■ SOURCE DATA:
#####
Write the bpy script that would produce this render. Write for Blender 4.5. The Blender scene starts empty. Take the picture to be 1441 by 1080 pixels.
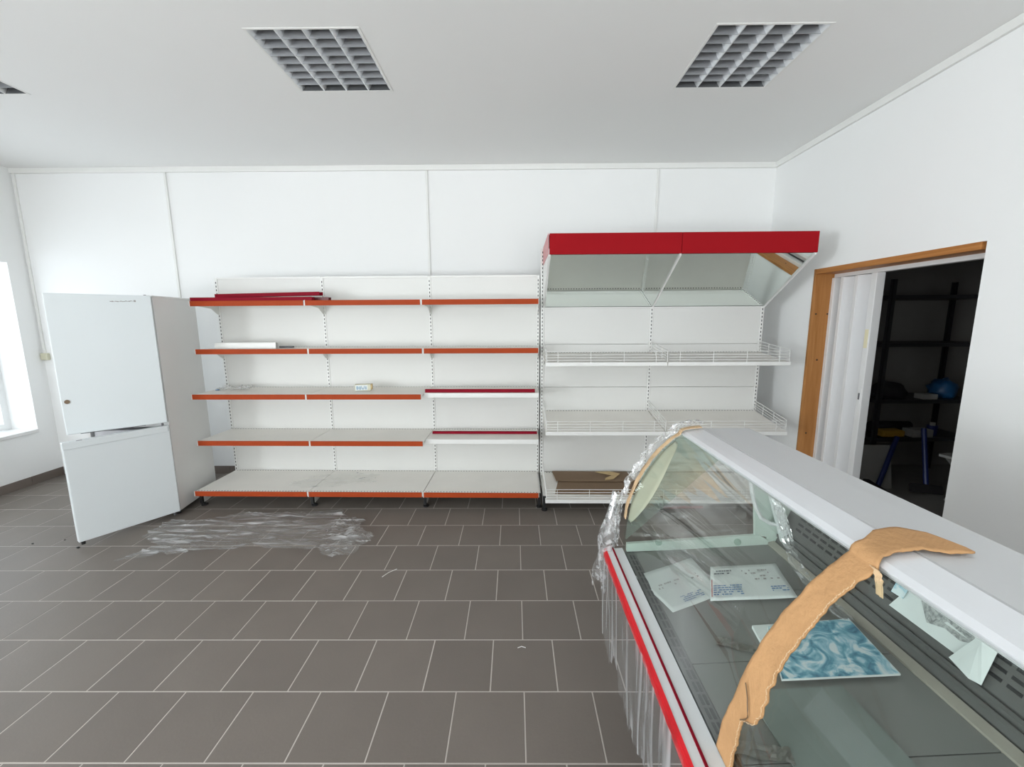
import bpy, bmesh, math, random
from mathutils import Vector, Matrix, noise
random.seed(7)
S = bpy.context.scene
COL = S.collection

# ------------------------------------------------------------------ camera
def cam_axes(p, y, r):
    cp, sp = math.cos(p), math.sin(p)
    f = Vector((0, cp, -sp)); u = Vector((0, sp, cp)); x = Vector((1, 0, 0))
    cr, sr = math.cos(r), math.sin(r)
    x, u = cr*x + sr*u, -sr*x + cr*u
    M = Matrix(((math.cos(y), math.sin(y), 0), (-math.sin(y), math.cos(y), 0), (0, 0, 1)))
    return M @ x, M @ f, M @ u
cd = bpy.data.cameras.new('camera'); cam = bpy.data.objects.new('camera', cd); COL.objects.link(cam)
ax, af, au = cam_axes(.1528, -.0065, -.0055)
m = Matrix((ax, au, -af)).transposed().to_4x4(); m.translation = Vector((0, 0, 1.625)); cam.matrix_world = m
cd.sensor_fit = 'HORIZONTAL'; cd.sensor_width = 36; cd.lens = 581.75/1441*36; cd.clip_start = .02
S.camera = cam

# ------------------------------------------------------------------ world, lights, exposure
w = bpy.data.worlds.new('sky'); S.world = w; w.use_nodes = True
bg = w.node_tree.nodes['Background']; bg.inputs[0].default_value = (.80, .90, 1, 1); bg.inputs[1].default_value = 1.6
S.view_settings.view_transform = 'Standard'; S.view_settings.look = 'None'; S.view_settings.gamma = 1
S.view_settings.use_curve_mapping = False
S.view_settings.exposure = 0.33
def area(name, loc, direction, sx, sy, power, col=(1, 1, 1), spread=180):
    d = bpy.data.lights.new(name, 'AREA'); d.shape = 'RECTANGLE'; d.size = sx; d.size_y = sy; d.energy = power; d.color = col
    d.spread = math.radians(spread)
    o = bpy.data.objects.new(name, d); COL.objects.link(o); o.location = loc
    o.rotation_euler = Vector(direction).to_track_quat('-Z', 'Y').to_euler()
    return o
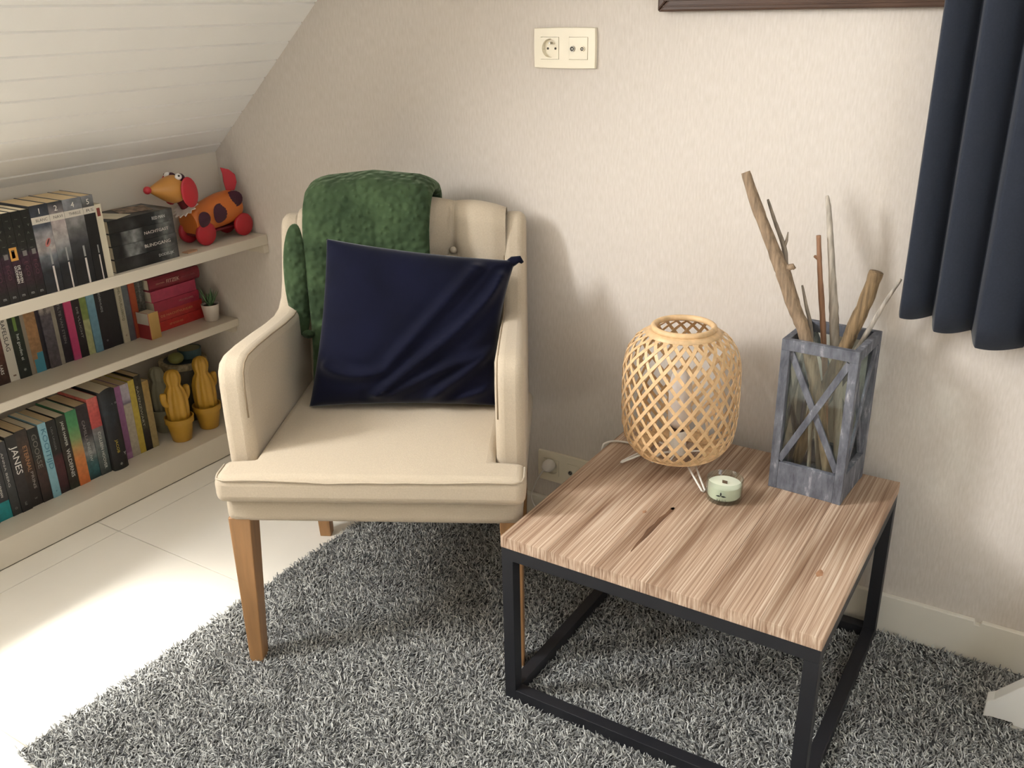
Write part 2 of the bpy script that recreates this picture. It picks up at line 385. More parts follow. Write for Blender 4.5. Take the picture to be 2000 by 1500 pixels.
#####
■ WORK TO COMPLETE: Take the records from their first line through the line containing "COL = S.collection" and please return exactly those lines, both ends included, minus the pictures.

■ THE ANSWER:
Write the bpy script that would produce this render. Write for Blender 4.5. The Blender scene starts empty. Take the picture to be 1441 by 1080 pixels.
import bpy, bmesh, math, random
from mathutils import Vector, Matrix, noise
random.seed(7)
S = bpy.context.scene
COL = S.collection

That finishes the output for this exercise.